I give below the letter and my reply thereto.

Your recent statement supporting Pandit Nehru's action in having invited the Chinese Premier to New Delhi for holding talks on the border dispute is quite welcome. China is our neighbour and, as such, the border issue should not for long be kept on the tender- hooks of suspense. The settlement of the comparable Sino Burma border question on the basis of the McMahon Line is a pointer that now wiser counsels prevail in the Chinese camp.

By contrast, the attitude of your other Swatantra colleagues like Minoo Masani on Nehru's action is highly deplorable, to say the least. The convolutions of the Swatantra Party high-ups are most perplexing indeed. The' party' speaks with many voices and the contradictory views and statements of its leaders on almost every issue of national importance are such as to put to shade the much-talking ministers of the ruling party who are notorious for talking differently on policy matters. In the incipient stage of the new party's formation, such failings might have been excusable.
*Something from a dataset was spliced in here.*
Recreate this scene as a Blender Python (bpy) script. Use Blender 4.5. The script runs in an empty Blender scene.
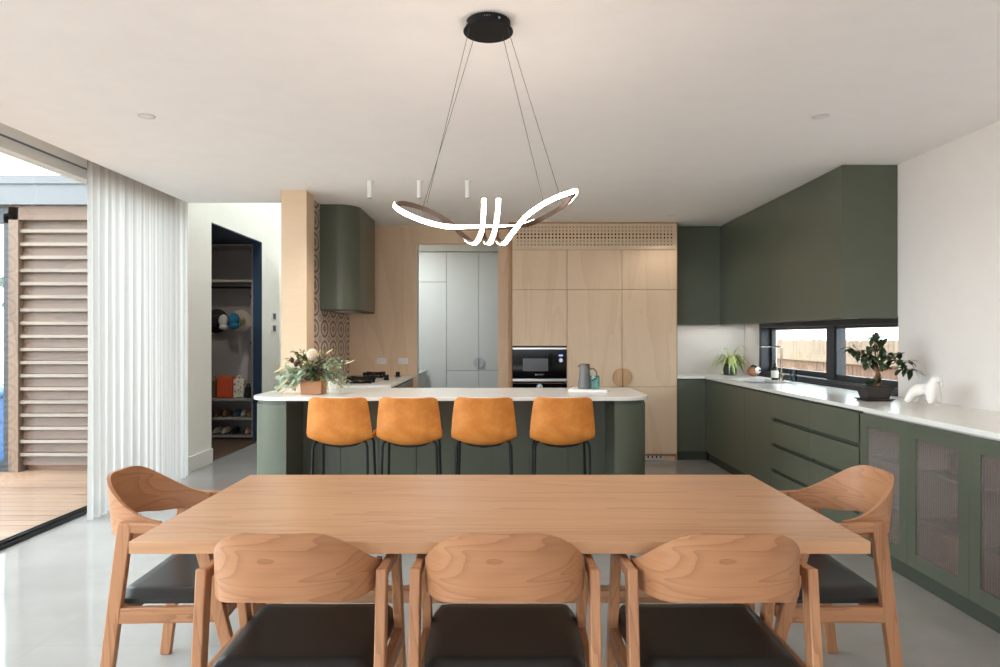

As, however, the position has now changed, I take it that you have been unable to rectify it. I really sympathise with your present lot-a good man fallen among Free Enterprisers. What have you to say about it all, dear Rajaji?

This is my reply:

I do not believe in steam-rolling opinions and expression of views. A party is founded on certain important fundamental principles. On other matters, I believe political parties should not censor or bring under whip different views or differences in emphasis. If you ponder over what Mr. Masani or others have said and what I have said, you will see there is no real difference. But even if there be difference I like such free expression on such matters. I don't like the uniformity insisted on and enforced by the Congress. This is what I have to say about it.